Directions for this task = Print out the material that follows word for word.

▬▬▬▬▬▬▬▬▬▬

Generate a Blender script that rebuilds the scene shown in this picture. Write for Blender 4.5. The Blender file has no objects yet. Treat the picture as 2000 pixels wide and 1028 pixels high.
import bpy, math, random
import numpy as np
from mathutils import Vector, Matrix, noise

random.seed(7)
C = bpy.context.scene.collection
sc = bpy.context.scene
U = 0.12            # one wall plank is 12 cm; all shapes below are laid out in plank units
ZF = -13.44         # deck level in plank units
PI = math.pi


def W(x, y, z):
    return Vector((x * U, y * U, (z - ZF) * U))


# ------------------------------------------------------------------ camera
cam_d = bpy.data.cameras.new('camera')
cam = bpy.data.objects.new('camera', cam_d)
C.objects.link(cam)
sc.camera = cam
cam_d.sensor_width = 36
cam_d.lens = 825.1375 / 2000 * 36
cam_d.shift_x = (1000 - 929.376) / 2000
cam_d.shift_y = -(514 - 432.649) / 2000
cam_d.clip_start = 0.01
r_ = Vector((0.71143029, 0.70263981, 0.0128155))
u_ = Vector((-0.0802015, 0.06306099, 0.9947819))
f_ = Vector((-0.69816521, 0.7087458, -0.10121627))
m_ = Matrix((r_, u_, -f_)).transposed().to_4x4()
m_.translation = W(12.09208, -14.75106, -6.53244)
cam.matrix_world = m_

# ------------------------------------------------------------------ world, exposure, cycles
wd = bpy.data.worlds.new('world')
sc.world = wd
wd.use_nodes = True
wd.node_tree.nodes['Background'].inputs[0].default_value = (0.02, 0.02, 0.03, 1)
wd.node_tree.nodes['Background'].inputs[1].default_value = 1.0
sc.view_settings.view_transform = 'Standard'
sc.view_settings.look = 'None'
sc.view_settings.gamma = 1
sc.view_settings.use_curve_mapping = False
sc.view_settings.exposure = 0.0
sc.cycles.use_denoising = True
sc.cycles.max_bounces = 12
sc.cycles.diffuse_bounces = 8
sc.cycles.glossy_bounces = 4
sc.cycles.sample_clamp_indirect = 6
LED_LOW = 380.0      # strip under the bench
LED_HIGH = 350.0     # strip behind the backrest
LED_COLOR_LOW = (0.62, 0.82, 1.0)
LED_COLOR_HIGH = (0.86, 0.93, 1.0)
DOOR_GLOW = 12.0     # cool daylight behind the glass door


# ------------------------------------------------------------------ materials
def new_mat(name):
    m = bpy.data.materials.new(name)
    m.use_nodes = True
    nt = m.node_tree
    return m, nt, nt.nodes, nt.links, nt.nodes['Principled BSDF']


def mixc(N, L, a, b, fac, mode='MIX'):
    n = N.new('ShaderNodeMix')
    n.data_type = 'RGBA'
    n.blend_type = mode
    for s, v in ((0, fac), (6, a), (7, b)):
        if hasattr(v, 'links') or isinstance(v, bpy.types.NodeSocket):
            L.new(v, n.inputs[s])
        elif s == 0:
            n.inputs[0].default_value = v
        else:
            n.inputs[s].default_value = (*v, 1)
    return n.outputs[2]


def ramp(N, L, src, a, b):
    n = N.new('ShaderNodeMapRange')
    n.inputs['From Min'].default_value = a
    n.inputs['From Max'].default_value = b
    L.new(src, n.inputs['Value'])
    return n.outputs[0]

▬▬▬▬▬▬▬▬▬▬

Answer to this problem =
Generate a Blender script that rebuilds the scene shown in this picture. Write for Blender 4.5. The Blender file has no objects yet. Treat the picture as 2000 pixels wide and 1028 pixels high.
import bpy, math, random
import numpy as np
from mathutils import Vector, Matrix, noise

random.seed(7)
C = bpy.context.scene.collection
sc = bpy.context.scene
U = 0.12            # one wall plank is 12 cm; all shapes below are laid out in plank units
ZF = -13.44         # deck level in plank units
PI = math.pi


def W(x, y, z):
    return Vector((x * U, y * U, (z - ZF) * U))


# ------------------------------------------------------------------ camera
cam_d = bpy.data.cameras.new('camera')
cam = bpy.data.objects.new('camera', cam_d)
C.objects.link(cam)
sc.camera = cam
cam_d.sensor_width = 36
cam_d.lens = 825.1375 / 2000 * 36
cam_d.shift_x = (1000 - 929.376) / 2000
cam_d.shift_y = -(514 - 432.649) / 2000
cam_d.clip_start = 0.01
r_ = Vector((0.71143029, 0.70263981, 0.0128155))
u_ = Vector((-0.0802015, 0.06306099, 0.9947819))
f_ = Vector((-0.69816521, 0.7087458, -0.10121627))
m_ = Matrix((r_, u_, -f_)).transposed().to_4x4()
m_.translation = W(12.09208, -14.75106, -6.53244)
cam.matrix_world = m_

# ------------------------------------------------------------------ world, exposure, cycles
wd = bpy.data.worlds.new('world')
sc.world = wd
wd.use_nodes = True
wd.node_tree.nodes['Background'].inputs[0].default_value = (0.02, 0.02, 0.03, 1)
wd.node_tree.nodes['Background'].inputs[1].default_value = 1.0
sc.view_settings.view_transform = 'Standard'
sc.view_settings.look = 'None'
sc.view_settings.gamma = 1
sc.view_settings.use_curve_mapping = False
sc.view_settings.exposure = 0.0
sc.cycles.use_denoising = True
sc.cycles.max_bounces = 12
sc.cycles.diffuse_bounces = 8
sc.cycles.glossy_bounces = 4
sc.cycles.sample_clamp_indirect = 6
LED_LOW = 380.0      # strip under the bench
LED_HIGH = 350.0     # strip behind the backrest
LED_COLOR_LOW = (0.62, 0.82, 1.0)
LED_COLOR_HIGH = (0.86, 0.93, 1.0)
DOOR_GLOW = 12.0     # cool daylight behind the glass door


# ------------------------------------------------------------------ materials
def new_mat(name):
    m = bpy.data.materials.new(name)
    m.use_nodes = True
    nt = m.node_tree
    return m, nt, nt.nodes, nt.links, nt.nodes['Principled BSDF']


def mixc(N, L, a, b, fac, mode='MIX'):
    n = N.new('ShaderNodeMix')
    n.data_type = 'RGBA'
    n.blend_type = mode
    for s, v in ((0, fac), (6, a), (7, b)):
        if hasattr(v, 'links') or isinstance(v, bpy.types.NodeSocket):
            L.new(v, n.inputs[s])
        elif s == 0:
            n.inputs[0].default_value = v
        else:
            n.inputs[s].default_value = (*v, 1)
    return n.outputs[2]


def ramp(N, L, src, a, b):
    n = N.new('ShaderNodeMapRange')
    n.inputs['From Min'].default_value = a
    n.inputs['From Max'].default_value = b
    L.new(src, n.inputs['Value'])
    return n.outputs[0]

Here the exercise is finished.